One of my enemies in history for the most pettiest of reasons is Noah Webster. The reason why this rogue has gained my ire is that this prize knave decided to deliberately muck with the English Language by first publishing his 'Blue Backed Speller" and then his dictionary; which is the primary root cause of why American English is spelled differently to proper English English as determined by the clever dicks at Oxford who know all that's to be known.
Webster's dictionary was openly designed as 'a new language for a new people' which explains why he was openly prescriptive about how words should be spelled, as opposed to the Oxford English Dictionary when it finally came along which was supposed to be a description of 'English how she is spoken'. I think that if you are going to invent a dictionary then defining words how they are actually used is more useful to the reader than trying to impose a set of rules upon them, as English is already a vulture of a language which steals from everywhere and is constantly vomiting up new usages and abusages¹.
One of Webster's crimes (or triumphs depending on your point of view) was that he changed a lot of the spelling of words because he wanted more uniform rules. He saw the sometimes labyrinthine avenues of the English language and quite rightly judged that it was often stupid and confusing. The reason why he is my very petty enemy is because his shadow still casts long over things like word processors and autocorrect today and as a speaker of that unruly child, Australian English, my text is often either shown up with red wiggly lines or worse, autocorrected.
Moreover, he is my petty enemy of history because I am like him.
Today's annoyance comes from having just watched a television series from Germany. If there's one thing that you can say about the German people, it is that they confirm our stereotypes about them with ruthless efficiency. If you want a system designed or a thing to be built, which works properly and efficiently, get the Germans to build it. Including when the Germans are cheating, such as in Volkswagen's emissions scandal, they do so having meticulously thought about the problem and designed a very fine system.

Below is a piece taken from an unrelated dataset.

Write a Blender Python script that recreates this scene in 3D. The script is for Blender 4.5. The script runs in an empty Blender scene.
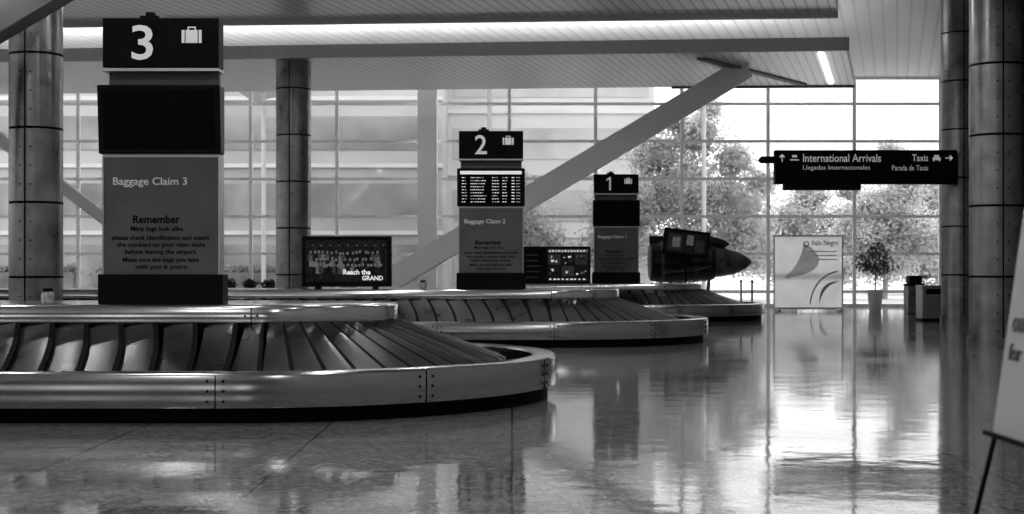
import bpy, math, random
from mathutils import Vector, Matrix
random.seed(7)
F=1422.0; HZ=271.0; CH=1.35
def PX(x,z): return (x-512.0)*z/F
def PZ(y,z): return CH-(y-HZ)*z/F
col=bpy.context.scene.collection
# ---------------------------------------------------------------- materials
def mat(name,c=0.5,rough=0.5,metal=0.0,spec=0.5,emit=0.0,noise=0.0,nscale=5.0,bump=0.0,bscale=None,stretch=(1,1,1),rvar=0.0,coord='Object'):
    m=bpy.data.materials.new(name); m.use_nodes=True
    nt=m.node_tree; b=nt.nodes['Principled BSDF']
    b.inputs['Base Color'].default_value=(c,c,c,1)
    b.inputs['Roughness'].default_value=rough
    b.inputs['Metallic'].default_value=metal
    b.inputs['Specular IOR Level'].default_value=spec
    if emit>0:
        b.inputs['Emission Color'].default_value=(1,1,1,1); b.inputs['Emission Strength'].default_value=emit
    tc=nt.nodes.new('ShaderNodeTexCoord'); mp=nt.nodes.new('ShaderNodeMapping')
    mp.inputs['Scale'].default_value=stretch
    nt.links.new(tc.outputs[coord],mp.inputs['Vector'])
    n=nt.nodes.new('ShaderNodeTexNoise'); n.inputs['Scale'].default_value=nscale; n.inputs['Detail'].default_value=4
    nt.links.new(mp.outputs['Vector'],n.inputs['Vector'])
    r=nt.nodes.new('ShaderNodeMapRange'); r.inputs['From Min'].default_value=0.3; r.inputs['From Max'].default_value=0.7
    r.inputs['To Min'].default_value=max(0,c-noise); r.inputs['To Max'].default_value=min(1,c+noise)
    nt.links.new(n.outputs['Fac'],r.inputs['Value']); nt.links.new(r.outputs['Result'],b.inputs['Base Color'])
    if rvar>0:
        r2=nt.nodes.new('ShaderNodeMapRange'); r2.inputs['From Min'].default_value=0.3; r2.inputs['From Max'].default_value=0.7
        r2.inputs['To Min'].default_value=max(0.02,rough-rvar); r2.inputs['To Max'].default_value=rough+rvar
        nt.links.new(n.outputs['Fac'],r2.inputs['Value']); nt.links.new(r2.outputs['Result'],b.inputs['Roughness'])
    if bump>0:
        n2=nt.nodes.new('ShaderNodeTexNoise'); n2.inputs['Scale'].default_value=bscale or nscale
        nt.links.new(mp.outputs['Vector'],n2.inputs['Vector'])
        bp=nt.nodes.new('ShaderNodeBump'); bp.inputs['Strength'].default_value=bump; bp.inputs['Distance'].default_value=0.05
        nt.links.new(n2.outputs['Fac'],bp.inputs['Height']); nt.links.new(bp.outputs['Normal'],b.inputs['Normal'])
    return m
def thinmat(name,c,noise,nscale,tr=0.5):
    m=bpy.data.materials.new(name); m.use_nodes=True; nt=m.node_tree
    o=[n for n in nt.nodes if n.type=='OUTPUT_MATERIAL'][0]
    for n in list(nt.nodes):
        if n.type=='BSDF_PRINCIPLED': nt.nodes.remove(n)
    tc=nt.nodes.new('ShaderNodeTexCoord'); n=nt.nodes.new('ShaderNodeTexNoise'); n.inputs['Scale'].default_value=nscale
    nt.links.new(tc.outputs['Object'],n.inputs['Vector'])
    r=nt.nodes.new('ShaderNodeMapRange'); r.inputs['From Min'].default_value=.3; r.inputs['From Max'].default_value=.7
    r.inputs['To Min'].default_value=c-noise; r.inputs['To Max'].default_value=c+noise; nt.links.new(n.outputs['Fac'],r.inputs['Value'])
    d=nt.nodes.new('ShaderNodeBsdfDiffuse'); t=nt.nodes.new('ShaderNodeBsdfTranslucent'); mx=nt.nodes.new('ShaderNodeMixShader'); mx.inputs[0].default_value=tr
    nt.links.new(r.outputs[0],d.inputs[0]); nt.links.new(r.outputs[0],t.inputs[0])
    nt.links.new(d.outputs[0],mx.inputs[1]); nt.links.new(t.outputs[0],mx.inputs[2]); nt.links.new(mx.outputs[0],o.inputs[0])
    return m
M={}
M['steel']=mat('brushed_steel',0.40,0.17,1.0,noise=0.015,nscale=0.5,rvar=0.03,bump=.03,bscale=.8)
M['deck']=mat('deck_steel',0.58,0.14,1.0,noise=0.015,nscale=0.5,rvar=0.02,bump=.04,bscale=.7)
M['seam']=mat('seam_black',0.006,0.7,spec=.1)
M['bolt']=mat('bolt_steel',0.2,0.35,0.8)
M['slat']=mat('worn_slat',0.038,0.33,0.35,spec=0.45,noise=0.016,nscale=1.6,rvar=0.09)
M['black']=mat('matt_black',0.006,0.5,spec=.15,noise=0.003)
M['kick']=mat('kick_black',0.005,0.6,spec=.1,noise=0.003)
M['gloss']=mat('screen_glass',0.003,0.25,spec=0.15)
M['screenbody']=mat('monitor_housing',0.008,0.4,spec=.2,noise=0.004)
M['panel']=mat('grey_panel',0.15,0.42,0.1,spec=.3,noise=0.02,nscale=2)
M['panel_edge']=mat('aluminium_edge',0.5,0.35,0.8,noise=0.04)
M['dimtext']=mat('dark_vinyl',0.006,0.5,spec=.1)
M['greytext']=mat('grey_vinyl_glow',0.65,0.5,emit=0.08)  # slight glow added to lift the grey lettering
M['white']=mat('white_vinyl_glow',0.80,0.5,noise=0.01,emit=0.16)  # faint emission brightens the white lettering, which is no lamp
M['screenwhite']=mat('lit_screen_white',0.85,0.5,emit=0.40)
M['screengrey']=mat('lit_screen_grey',0.16,0.5,emit=0.06,noise=.12,nscale=14)
M['screendark']=mat('lit_screen_dark',0.02,0.3,emit=0.004,spec=.2,noise=0.02,nscale=9)
M['column']=mat('column_cladding',0.25,0.33,0.78,noise=0.08,nscale=2.2,rvar=0.07)
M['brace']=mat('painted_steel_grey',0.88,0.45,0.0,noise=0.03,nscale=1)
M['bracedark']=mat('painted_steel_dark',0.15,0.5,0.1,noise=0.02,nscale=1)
M['mullion']=mat('mullion_pale',0.88,0.4,0.0,noise=0.02)
M['wall']=mat('wall_grey',0.42,0.5,noise=0.03,nscale=0.8)
M['pier']=mat('pier_white',0.94,0.5,noise=0.03,nscale=0.8)
M['walldark']=mat('wall_dark',0.2,0.6,noise=0.02,nscale=0.8)
M['fascia']=mat('fascia_grey',0.60,0.45,noise=0.02)
M['trimdark']=mat('trim_mid',0.50,0.5,noise=0.01)
M['joint']=mat('soffit_joint',0.2,0.5,noise=0.01)
M['lamp']=mat('lamp_diffuser',0.9,0.5,emit=3)
M['cove']=mat('cove_lamp',0.9,0.5,emit=17)
M['banner']=thinmat('banner_cloth',0.74,0.05,1.5,.5)
M['bannerframe']=mat('banner_frame',0.6,0.4,0.3)
M['bannerink']=mat('banner_ink',0.16,0.5)
M['bannerpale']=thinmat('banner_pale_ink',0.65,0.05,1.5,.5)
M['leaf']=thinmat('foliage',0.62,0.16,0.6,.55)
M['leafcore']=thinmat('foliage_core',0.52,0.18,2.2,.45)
M['leafmid']=thinmat('foliage_hedge',0.40,0.12,0.7,.4)
M['leafdark']=thinmat('foliage_indoor',0.14,0.05,3,.4)
M['bark']=mat('bark',0.12,0.8,noise=0.03,nscale=6)
M['barkpale']=mat('bark_pale',0.35,0.8,noise=0.05,nscale=6)
M['pot']=mat('pot_white',0.7,0.4,noise=0.03)
M['concrete']=mat('concrete_light',0.46,0.8,noise=0.09,nscale=0.12)
M['concrete2']=mat('concrete_mid',0.66,0.8,noise=0.05,nscale=0.3)
M['concrete3']=mat('concrete_pale',0.62,0.8,noise=0.10,nscale=0.12)
M['bandglass']=mat('facade_glazing',0.30,0.4,noise=0.10,nscale=0.35)
M['bandglass2']=mat('facade_glazing_pale',0.50,0.4,noise=0.10,nscale=0.35)
M['pave']=mat('pavement',0.5,0.85,noise=0.06,nscale=0.5)
M['poster']=mat('poster_paper',0.55,0.45,noise=0.04,nscale=2)
M['glassdark']=mat('dark_glass',0.03,0.1)
M['jar']=mat('jar_glass',0.35,0.12,0.2,noise=.1,nscale=20)
M['jet']=mat('jet_paint',0.02,0.35,0.2,noise=0.015,nscale=3)
M['jetlight']=mat('jet_marking',0.12,0.35,0.2,noise=0.09,nscale=3)

def slatmat(name,c,dark,period,rough=0.4,metal=0.0):
    m=bpy.data.materials.new(name); m.use_nodes=True; nt=m.node_tree; b=nt.nodes['Principled BSDF']
    b.inputs['Roughness'].default_value=rough; b.inputs['Metallic'].default_value=metal
    g=nt.nodes.new('ShaderNodeNewGeometry'); s=nt.nodes.new('ShaderNodeSeparateXYZ'); nt.links.new(g.outputs['Position'],s.inputs[0])
    a=nt.nodes.new('ShaderNodeMath'); a.operation='MULTIPLY_ADD'; a.inputs[1].default_value=-0.27
    nt.links.new(s.outputs['Y'],a.inputs[0]); nt.links.new(s.outputs['X'],a.inputs[2])
    d=nt.nodes.new('ShaderNodeMath'); d.operation='DIVIDE'; d.inputs[1].default_value=period; nt.links.new(a.outputs[0],d.inputs[0])
    fr=nt.nodes.new('ShaderNodeMath'); fr.operation='FRACT'; nt.links.new(d.outputs[0],fr.inputs[0])
    rmp=nt.nodes.new('ShaderNodeValToRGB'); rmp.color_ramp.elements[0].position=0.0; rmp.color_ramp.elements[0].color=(dark,dark,dark,1)
    rmp.color_ramp.elements[1].position=0.25; rmp.color_ramp.elements[1].color=(c,c,c,1)
    e=rmp.color_ramp.elements.new(0.9); e.color=(c*.95,c*.95,c*.95,1)
    nt.links.new(fr.outputs[0],rmp.inputs[0]); nt.links.new(rmp.outputs[0],b.inputs['Base Color'])
    return m
M['cloud']=slatmat('linear_metal_ceiling',0.96,0.40,0.24,rough=.32,metal=.35)
M['ceil']=slatmat('upper_ceiling_slats',0.96,0.65,0.4)

def floormat():
    m=bpy.data.materials.new('polished_terrazzo'); m.use_nodes=True; nt=m.node_tree; b=nt.nodes['Principled BSDF']
    g=nt.nodes.new('ShaderNodeNewGeometry')
    v=nt.nodes.new('ShaderNodeTexVoronoi'); v.inputs['Scale'].default_value=30; nt.links.new(g.outputs['Position'],v.inputs['Vector'])
    n=nt.nodes.new('ShaderNodeTexNoise'); n.inputs['Scale'].default_value=0.6; n.inputs['Detail'].default_value=5; nt.links.new(g.outputs['Position'],n.inputs['Vector'])
    cr=nt.nodes.new('ShaderNodeValToRGB'); cr.color_ramp.elements[0].color=(.10,.10,.10,1); cr.color_ramp.elements[1].color=(.42,.42,.42,1)
    nt.links.new(v.outputs['Color'],cr.inputs[0])
    br=nt.nodes.new('ShaderNodeTexBrick'); br.inputs['Scale'].default_value=1.0; br.offset=0
    br.inputs['Brick Width'].default_value=1.6; br.inputs['Row Height'].default_value=1.6; br.inputs['Mortar Size'].default_value=0.010
    br.inputs['Color1'].default_value=(1,1,1,1); br.inputs['Color2'].default_value=(.86,.86,.86,1); br.inputs['Mortar'].default_value=(.3,.3,.3,1)
    nt.links.new(g.outputs['Position'],br.inputs['Vector'])
    mx=nt.nodes.new('ShaderNodeMix'); mx.data_type='RGBA'; mx.blend_type='MULTIPLY'; mx.inputs[0].default_value=1
    nt.links.new(cr.outputs[0],mx.inputs[6]); nt.links.new(br.outputs['Color'],mx.inputs[7])
    nt.links.new(mx.outputs[2],b.inputs['Base Color'])
    r=nt.nodes.new('ShaderNodeMapRange'); r.inputs['From Min'].default_value=.3; r.inputs['From Max'].default_value=.7
    r.inputs['To Min'].default_value=.04; r.inputs['To Max'].default_value=.10
    nt.links.new(n.outputs['Fac'],r.inputs['Value']); nt.links.new(r.outputs['Result'],b.inputs['Roughness'])
    b.inputs['Specular IOR Level'].default_value=0.8
    n2=nt.nodes.new('ShaderNodeTexNoise'); n2.inputs['Scale'].default_value=2.6; n2.inputs['Detail'].default_value=3; nt.links.new(g.outputs['Position'],n2.inputs['Vector'])
    bp=nt.nodes.new('ShaderNodeBump'); bp.inputs['Strength'].default_value=.16; bp.inputs['Distance'].default_value=.014
    nt.links.new(n2.outputs['Fac'],bp.inputs['Height']); nt.links.new(bp.outputs['Normal'],b.inputs['Normal'])
    return m
M['floor']=floormat()
def glassmat():
    m=bpy.data.materials.new('window_glass'); m.use_nodes=True; nt=m.node_tree
    for n in list(nt.nodes):
        if n.type=='BSDF_PRINCIPLED': nt.nodes.remove(n)
    o=[n for n in nt.nodes if n.type=='OUTPUT_MATERIAL'][0]
    t=nt.nodes.new('ShaderNodeBsdfTransparent'); t.inputs[0].default_value=(.95,.95,.95,1)
    g=nt.nodes.new('ShaderNodeBsdfGlossy'); g.inputs['Roughness'].default_value=.05
    mx=nt.nodes.new('ShaderNodeMixShader'); mx.inputs[0].default_value=.02
    nt.links.new(t.outputs[0],mx.inputs[1]); nt.links.new(g.outputs[0],mx.inputs[2]); nt.links.new(mx.outputs[0],o.inputs[0])
    return m
M['glass']=glassmat()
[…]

The same is also true of the German Language. They may retain the idiocy of assigning gender to things but when it comes to grammar and spelling, they are the über example.
English has this almost unnecessary quirk of the silent e. We have accepted this in English because we are resigned to living with this unruly child and we know that it takes colossal shifts to change it. I would like to have English steal the umlaut from German because it neatly solves one of my annoyances with English.
Words that would be improved include, läk, bïk, vacüm, lëk, fäc, döm, höm, and myriad more. Yes, I will readily admit that they all look scary and strange but as spelling reform has worked in other countries (I am also thinking of Germany here) then we already have proof that this uneasiness dissipates. Actually, we already have proof of this in the English language because that's exactly what Noah Webster decided to do.
I had to write an email last week to someone who told me that their name was spelled like I thought it was. The problem was that I had no idea how to spell their name. I tried 'Leak' but that failed. I tried 'Leek' and that also failed. I tried 'Leke' and 'Leake' and both of them also failed. Eventually I had to phone them because their correspondence to us only contained their first name. Their surname and hence how their email address was derived was 'Leike'.
All of this could have been solved if their name was Lëk because there wouldn't have been any confusion on my part. What made this even more annoying was that they said that it was their little joke. I can only assume that little referred to how unfunny it was².
The Germans' use of the umlaut is a brilliant example of how to solve a problem elegantly. English clumsily assigns a bunch of vowel sounds to only five glyphs, which is not only unfair on the poor wee ickle things but is very confusing for the users of the language. I might lament the stream of hideously poor spelling in emails (especially from law firms who I would expect to have a better standard of English than the great uncountable masses) but this is tempered by the fact that I feel some sympathy for people who are bad at spelling because English is often without good reason for spelling things in the way that it does.
There's no good reason why 'mat' and 'mar' have different a-sounds and yet we're making the a work very hard.
I find it as likely as holding an ice hockey match upon the surface of the sun that we're ever going to do anything about the problem and so my expectations are exactly nil but even so, I can hope can't I? While I'm at it, can I put in an order for the letters thorn, eth, yvern, aesh and check to be put back in the English Language? If that's not possible, can we have umlauts instead of this strange relic of silent e?
¹Such as right there. One of the delights of the English language is that you can invent new words very easily and have them instantly accepted. I have never seen the word "abusages' before but you and I and everyone can instantly know what it means.
²I am not just Mayor of Unfunny Town, I have created an entire city-state of unfunniness. I am King Unfunny.